TASK PROMPT ▸
Every record must be transcribed in its entirety, apart from the images, which are to be omitted.
#### MATERIAL SUPPLIED ####
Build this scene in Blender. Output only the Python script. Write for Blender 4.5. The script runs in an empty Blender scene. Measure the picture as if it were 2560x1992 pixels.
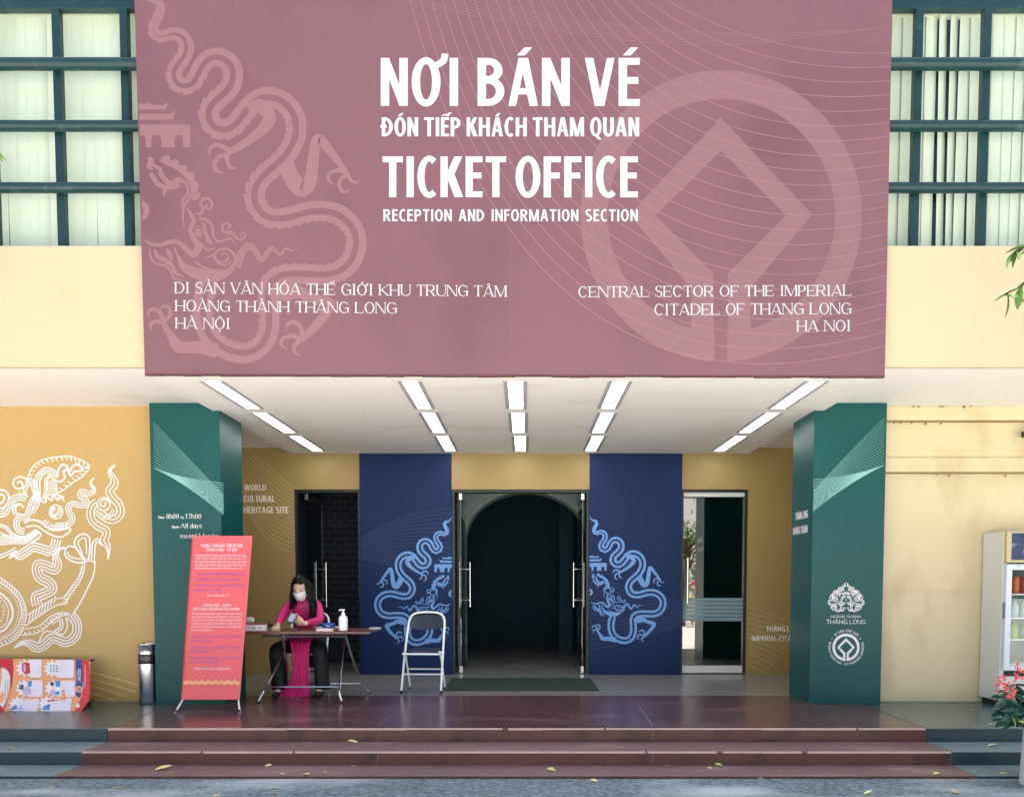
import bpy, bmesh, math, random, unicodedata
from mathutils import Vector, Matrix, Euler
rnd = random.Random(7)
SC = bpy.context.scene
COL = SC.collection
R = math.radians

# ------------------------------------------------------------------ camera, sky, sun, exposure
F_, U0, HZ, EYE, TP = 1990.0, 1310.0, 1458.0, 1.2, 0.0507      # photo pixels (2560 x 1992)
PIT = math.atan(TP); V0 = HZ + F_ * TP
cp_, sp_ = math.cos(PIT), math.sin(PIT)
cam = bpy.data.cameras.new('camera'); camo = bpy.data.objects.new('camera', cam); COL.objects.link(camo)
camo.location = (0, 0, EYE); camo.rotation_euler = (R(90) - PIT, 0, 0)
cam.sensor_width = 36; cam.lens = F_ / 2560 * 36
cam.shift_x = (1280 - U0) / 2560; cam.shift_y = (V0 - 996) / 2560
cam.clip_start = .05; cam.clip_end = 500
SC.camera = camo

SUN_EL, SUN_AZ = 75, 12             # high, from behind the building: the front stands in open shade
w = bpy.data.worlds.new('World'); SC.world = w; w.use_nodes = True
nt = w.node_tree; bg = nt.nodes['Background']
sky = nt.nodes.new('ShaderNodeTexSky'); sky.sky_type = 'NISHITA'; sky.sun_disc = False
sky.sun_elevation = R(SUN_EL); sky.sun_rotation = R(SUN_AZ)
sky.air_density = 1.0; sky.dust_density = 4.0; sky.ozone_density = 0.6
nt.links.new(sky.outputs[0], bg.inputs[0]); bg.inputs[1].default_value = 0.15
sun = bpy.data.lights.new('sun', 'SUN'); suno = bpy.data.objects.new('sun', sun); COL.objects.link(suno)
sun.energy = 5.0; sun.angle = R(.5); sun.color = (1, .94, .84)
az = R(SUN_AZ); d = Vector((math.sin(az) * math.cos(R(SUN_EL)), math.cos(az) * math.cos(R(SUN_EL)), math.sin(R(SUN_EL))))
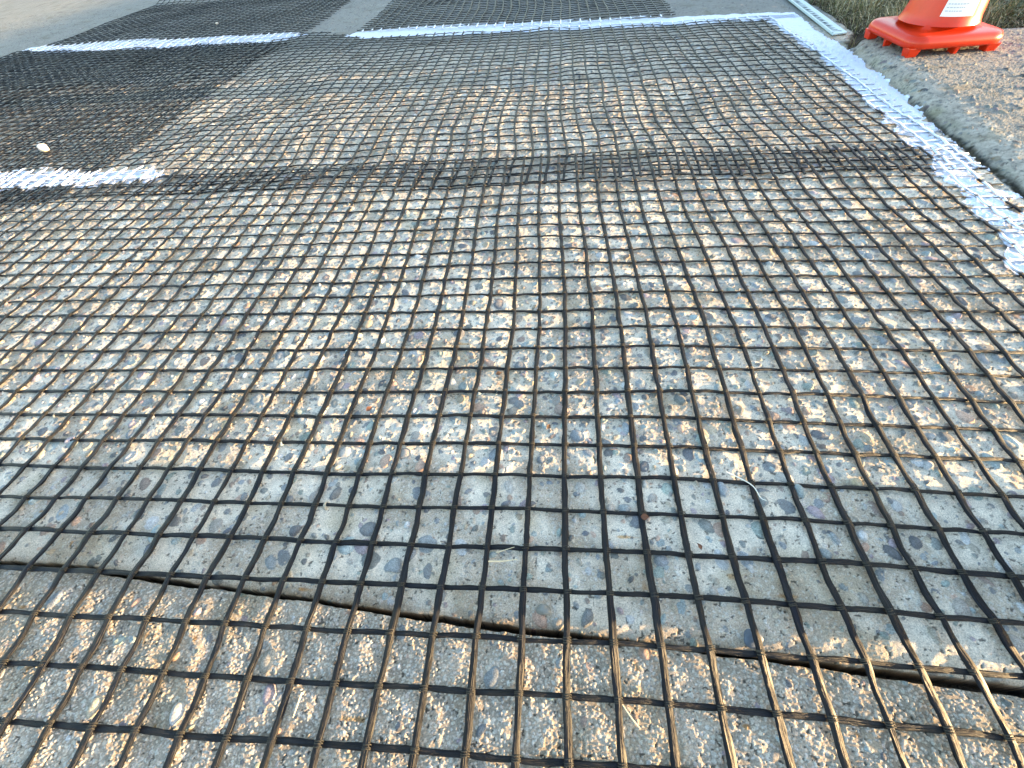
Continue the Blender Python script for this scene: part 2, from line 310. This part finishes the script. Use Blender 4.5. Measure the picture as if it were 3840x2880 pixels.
####
SOLVED EXERCISE ▸
Build this scene in Blender. Output only the Python script. Write for Blender 4.5. The script runs in an empty Blender scene. Measure the picture as if it were 2560x1992 pixels.
import bpy, bmesh, math, random, unicodedata
from mathutils import Vector, Matrix, Euler
rnd = random.Random(7)
SC = bpy.context.scene
COL = SC.collection
R = math.radians

# ------------------------------------------------------------------ camera, sky, sun, exposure
F_, U0, HZ, EYE, TP = 1990.0, 1310.0, 1458.0, 1.2, 0.0507      # photo pixels (2560 x 1992)
PIT = math.atan(TP); V0 = HZ + F_ * TP
cp_, sp_ = math.cos(PIT), math.sin(PIT)
cam = bpy.data.cameras.new('camera'); camo = bpy.data.objects.new('camera', cam); COL.objects.link(camo)
camo.location = (0, 0, EYE); camo.rotation_euler = (R(90) - PIT, 0, 0)
cam.sensor_width = 36; cam.lens = F_ / 2560 * 36
cam.shift_x = (1280 - U0) / 2560; cam.shift_y = (V0 - 996) / 2560
cam.clip_start = .05; cam.clip_end = 500
SC.camera = camo

SUN_EL, SUN_AZ = 75, 12             # high, from behind the building: the front stands in open shade
w = bpy.data.worlds.new('World'); SC.world = w; w.use_nodes = True
nt = w.node_tree; bg = nt.nodes['Background']
sky = nt.nodes.new('ShaderNodeTexSky'); sky.sky_type = 'NISHITA'; sky.sun_disc = False
sky.sun_elevation = R(SUN_EL); sky.sun_rotation = R(SUN_AZ)
sky.air_density = 1.0; sky.dust_density = 4.0; sky.ozone_density = 0.6
nt.links.new(sky.outputs[0], bg.inputs[0]); bg.inputs[1].default_value = 0.15
sun = bpy.data.lights.new('sun', 'SUN'); suno = bpy.data.objects.new('sun', sun); COL.objects.link(suno)
sun.energy = 5.0; sun.angle = R(.5); sun.color = (1, .94, .84)
az = R(SUN_AZ); d = Vector((math.sin(az) * math.cos(R(SUN_EL)), math.cos(az) * math.cos(R(SUN_EL)), math.sin(R(SUN_EL))))
Continue the Blender Python script for this scene: part 2, from line 310. This part finishes the script. Use Blender 4.5. Measure the picture as if it were 3840x2880 pixels.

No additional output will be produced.